I ran across a tweet about Reverse Charades by Sarah Breckley (@SarahBreckley) and decided to give it a try on a whim as I had about 10 minutes left in a class. It was a good whim to follow!

You can see a video of Sarah doing Reverse Charades and read her explanation in this post. The basic gist is that rather than one person acting something out and everyone else guessing, several people are acting and only one person is guessing.

The Set Up & Procedure

I had 15 students so made three teams of five students. I set up three chairs in a semi-circle facing away from me and put a dry erase board/marker on each chair. One person from each team sat in a chair facing their team. I stood behind them and wrote a vocab word on a small white board, held it up and showed it to the four remaining teammates who then acted it out for their person in the chair. The person in the chair wrote their guess down in Spanish and held it up for me to see. The first person to show me the correct answer gets a point.
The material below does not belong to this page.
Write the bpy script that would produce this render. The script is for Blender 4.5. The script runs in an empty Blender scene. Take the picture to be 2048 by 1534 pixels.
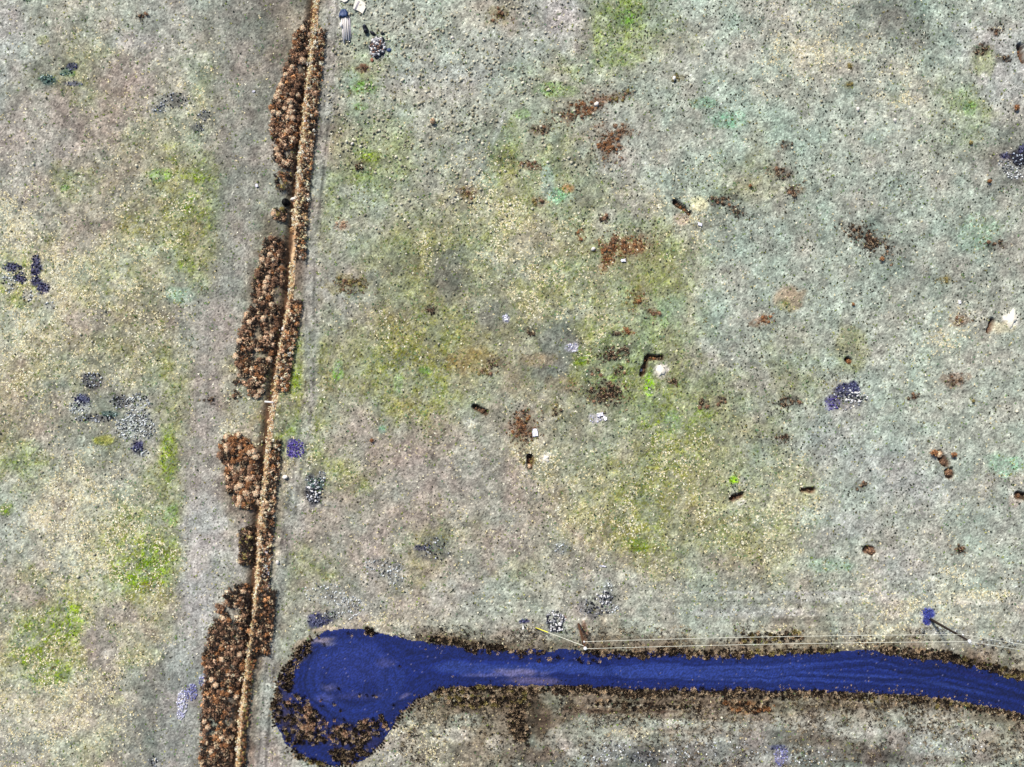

Each round a different teammate guesses from the chair.

Pros

  1. Super simple, quick set up.
  2. Helps the kids that don’t want to be the center of attention acting, still engage in a physical way because it’s not just them acting and being watched, it’s a group of people!
  3. It’s actually a pretty quiet game since the actors nor the guessers talk so no disturbing the neighbors (except for the victory celebrations!).
  4. Now that the students know how to play, it’ll be a quick set up and a great filler activity.
  5. Of my 37 students the played over two different blocks, all but 3-4 were actively engaged the entire time. There will always be a few that just stand around but they were the vast minority and they had to participate when it was their turn in the chair!
  6. I have one very rambunctious class and was worried about them messing around or being off task and acting goofy but they were totally into this game and on task!
  7. The fact that students write their answers on white boards and hold them up made it super easy to know which team answered first correctly. No more, “who said it first” anxiety!

Overall, I can’t recommend this activity enough. It’s easy set up, gets kids up and moving and is a great twist on an old classic. Thank you Sarah!